- _Aim_
Make an exact copy of the lines, leaving the pictures out.

::: Data lines

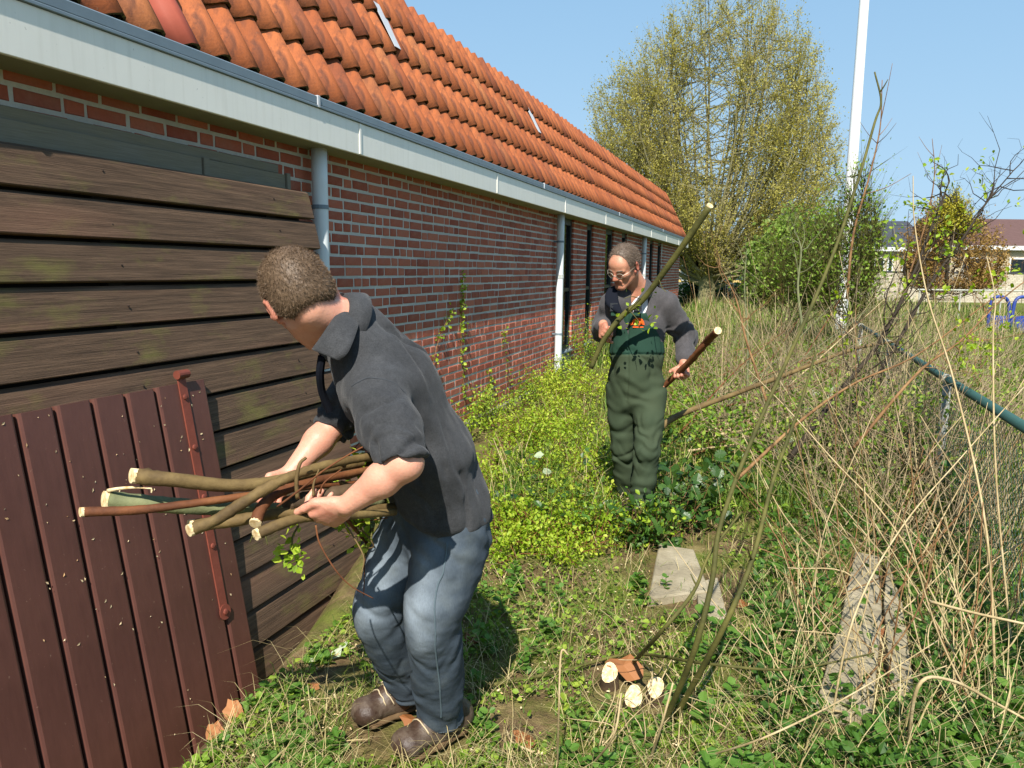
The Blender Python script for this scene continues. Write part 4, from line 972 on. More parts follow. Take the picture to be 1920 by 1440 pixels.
decal('chest_emblem', [[(-12, 4), (-11, -3), (-8, -7), (-3, -9), (3, -9), (8, -7), (11, -2), (12, 4), (9, 4), (8, 0), (5, 1), (4, 5), (1, 5), (0, 1), (-4, 1), (-5, 5), (-8, 5), (-9, 1)], [(-10, 7), (10, 7), (10, 9), (-10, 9)], [(-13, -1), (-16, 2), (-14, 5), (-11, 3)]], 1197, 605, 4.58, M_ORANGE, ov, OV)
gz = -.03
for a_, dx in (('lan', -CR*.12-CF*.9), ('ran', -CR*.1-CF*.9)):
    an = J[a_]; g_ = min(gz, an[2]-.06) if a_ == 'lan' else an[2]-.09; d_ = nrm([dx[0], dx[1], 0]); hl = an-d_*.08; boot(hl+d_*.31, hl, an, g_, p2)
# ================================================================== branches in the hands and round about
def bark(name, a, b, c):
    t = MT(name, .75, .25); co = t.co(); n1 = t.noise(t.co((1, 1, 1)), 9, 4, .6); n2 = t.noise(co, 70, 4, .7)
    t.set(Base_Color=t.hsv(t.ramp(n1, [(.3, a), (.52, b), (.75, c)]), .5, 1, t.rng(n2, .7, 1.25))); t.bump(n2, .5, .004); return t.m
M_BARK = bark('willow_bark', '4a3a24', '6b5836', '7d6b44'); M_BARKR = bark('red_brown_bark', '4c2c1c', '6d4226', '7f5534'); M_BARKG = bark('grey_green_bark', '55583c', '6e7250', '84825c'); M_ROUGH = bark('rough_bark', '33281c', '4d3d2c', '65523c')
M_GRN = bark('green_shoot_bark', '38391a', '525026', '6a6532'); M_DARKB = bark('dark_twig_bark', '221d16', '352c20', '463a2a')
t = MT('cut_wood', .7, .25); co = t.co(); n1 = t.noise(co, 60, 3, .6); t.set(Base_Color=t.mix(t.ramp(n1, [(.3, 0.0), (.6, 1.0)]), 'b89662', 'dcc9a0')); t.bump(n1, .3, .003); M_CUT = t.m
M_TWIGL = leaf_mat('young_leaf', '5f7a16', '8fa82a', 'b0bf45')
LEAF = np.array([[0, 0, 0], [.32, .34, .06], [.42, .70, .05], [0, 1, -.04], [-.42, .70, .05], [-.32, .34, .06], [0, .5, -.03]])
LEAFF = np.array([[0, 1, 6], [1, 2, 6], [2, 3, 6], [3, 4, 6], [4, 5, 6], [5, 0, 6]])
def leaves(mb, pos, dirs, size, width=1.0, v=None, r=rng, droop=.3, up=None):
    """many leaves at once: pos (n,3), dirs (n,3), size (n,)"""
    n = len(pos); pos = np.asarray(pos); d = np.asarray(dirs, float); d = d/(np.linalg.norm(d, axis=1)[:, None]+1e-9)
    if up is None: up = np.array([0, 0, 1.])+.7*r.normal(size=(n, 3))
    s = np.cross(d, up); s /= np.linalg.norm(s, axis=1)[:, None]+1e-9; u = np.cross(s, d)
    size = np.broadcast_to(size, (n,))[:, None, None]
    L = LEAF[None]*np.array([width, 1, 1]); V = pos[:, None]+size*(L[..., :1]*s[:, None]+L[..., 1:2]*d[:, None]+(L[..., 2:]-droop*L[..., 1:2]**2*.5)*u[:, None])
    k = len(LEAF); F = LEAFF[None]+(np.arange(n)*k)[:, None, None]
    if v is None: v = r.random(n)
    mb.add(V.reshape(-1, 3), F.reshape(-1, 3), np.repeat(np.broadcast_to(v, (n,)), k)); return mb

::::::

- _Solved problem_
The Blender Python script for this scene continues. Write part 4, from line 972 on. More parts follow. Take the picture to be 1920 by 1440 pixels.
decal('chest_emblem', [[(-12, 4), (-11, -3), (-8, -7), (-3, -9), (3, -9), (8, -7), (11, -2), (12, 4), (9, 4), (8, 0), (5, 1), (4, 5), (1, 5), (0, 1), (-4, 1), (-5, 5), (-8, 5), (-9, 1)], [(-10, 7), (10, 7), (10, 9), (-10, 9)], [(-13, -1), (-16, 2), (-14, 5), (-11, 3)]], 1197, 605, 4.58, M_ORANGE, ov, OV)
gz = -.03
for a_, dx in (('lan', -CR*.12-CF*.9), ('ran', -CR*.1-CF*.9)):
    an = J[a_]; g_ = min(gz, an[2]-.06) if a_ == 'lan' else an[2]-.09; d_ = nrm([dx[0], dx[1], 0]); hl = an-d_*.08; boot(hl+d_*.31, hl, an, g_, p2)
# ================================================================== branches in the hands and round about
def bark(name, a, b, c):
    t = MT(name, .75, .25); co = t.co(); n1 = t.noise(t.co((1, 1, 1)), 9, 4, .6); n2 = t.noise(co, 70, 4, .7)
    t.set(Base_Color=t.hsv(t.ramp(n1, [(.3, a), (.52, b), (.75, c)]), .5, 1, t.rng(n2, .7, 1.25))); t.bump(n2, .5, .004); return t.m
M_BARK = bark('willow_bark', '4a3a24', '6b5836', '7d6b44'); M_BARKR = bark('red_brown_bark', '4c2c1c', '6d4226', '7f5534'); M_BARKG = bark('grey_green_bark', '55583c', '6e7250', '84825c'); M_ROUGH = bark('rough_bark', '33281c', '4d3d2c', '65523c')
M_GRN = bark('green_shoot_bark', '38391a', '525026', '6a6532'); M_DARKB = bark('dark_twig_bark', '221d16', '352c20', '463a2a')
t = MT('cut_wood', .7, .25); co = t.co(); n1 = t.noise(co, 60, 3, .6); t.set(Base_Color=t.mix(t.ramp(n1, [(.3, 0.0), (.6, 1.0)]), 'b89662', 'dcc9a0')); t.bump(n1, .3, .003); M_CUT = t.m
M_TWIGL = leaf_mat('young_leaf', '5f7a16', '8fa82a', 'b0bf45')
LEAF = np.array([[0, 0, 0], [.32, .34, .06], [.42, .70, .05], [0, 1, -.04], [-.42, .70, .05], [-.32, .34, .06], [0, .5, -.03]])
LEAFF = np.array([[0, 1, 6], [1, 2, 6], [2, 3, 6], [3, 4, 6], [4, 5, 6], [5, 0, 6]])
def leaves(mb, pos, dirs, size, width=1.0, v=None, r=rng, droop=.3, up=None):
    """many leaves at once: pos (n,3), dirs (n,3), size (n,)"""
    n = len(pos); pos = np.asarray(pos); d = np.asarray(dirs, float); d = d/(np.linalg.norm(d, axis=1)[:, None]+1e-9)
    if up is None: up = np.array([0, 0, 1.])+.7*r.normal(size=(n, 3))
    s = np.cross(d, up); s /= np.linalg.norm(s, axis=1)[:, None]+1e-9; u = np.cross(s, d)
    size = np.broadcast_to(size, (n,))[:, None, None]
    L = LEAF[None]*np.array([width, 1, 1]); V = pos[:, None]+size*(L[..., :1]*s[:, None]+L[..., 1:2]*d[:, None]+(L[..., 2:]-droop*L[..., 1:2]**2*.5)*u[:, None])
    k = len(LEAF); F = LEAFF[None]+(np.arange(n)*k)[:, None, None]
    if v is None: v = r.random(n)
    mb.add(V.reshape(-1, 3), F.reshape(-1, 3), np.repeat(np.broadcast_to(v, (n,)), k)); return mb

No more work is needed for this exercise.